I am now, just in the last few minutes because of an internet search, painfully aware that all the characters found in Travels in the Scriptorium are from previous books by Paul Auster. I have not read any of them at this writing, only this one. And I am sort of glad I hadn't. But now that I am hot on the trail of Auster I imagine I will be more intimately reacquainted with all these folks in due time. At that point I will reread the Scriptorium and I am sure I will have a totally different experience.

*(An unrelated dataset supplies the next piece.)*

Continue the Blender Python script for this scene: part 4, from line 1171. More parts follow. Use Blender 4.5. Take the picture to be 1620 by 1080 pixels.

The point that Blank was being kept in a scriptorium suggests he was a writer, which makes sense now knowing what I know today. But every word I wrote at the beginning of this piece was composed with no knowledge of the past works of Auster. The fact is, in real time Auster himself is getting older. He has quit driving a car, and he has suffered many illnesses throughout his life and aware it will only be getting worse as he continues to age. Dementia is the norm for the aged. Memory is also suspect as time goes by. Keeping things straight is obviously for those who care, or can. Having additional experiences such as loving or being loved, conversations, good food, happy endings, ice skating, and even reading would seem what is most important to a person at the end stages of a long and fulfilling life.

I loved the book but know I got most of it wrong. I like the idea of revisiting Travels in the Scriptorium again at a later date. That is, if I get there. Seems I am starting with Auster's latest works and hustling my way in reverse. And this method is probably not the brightest of my better ideas.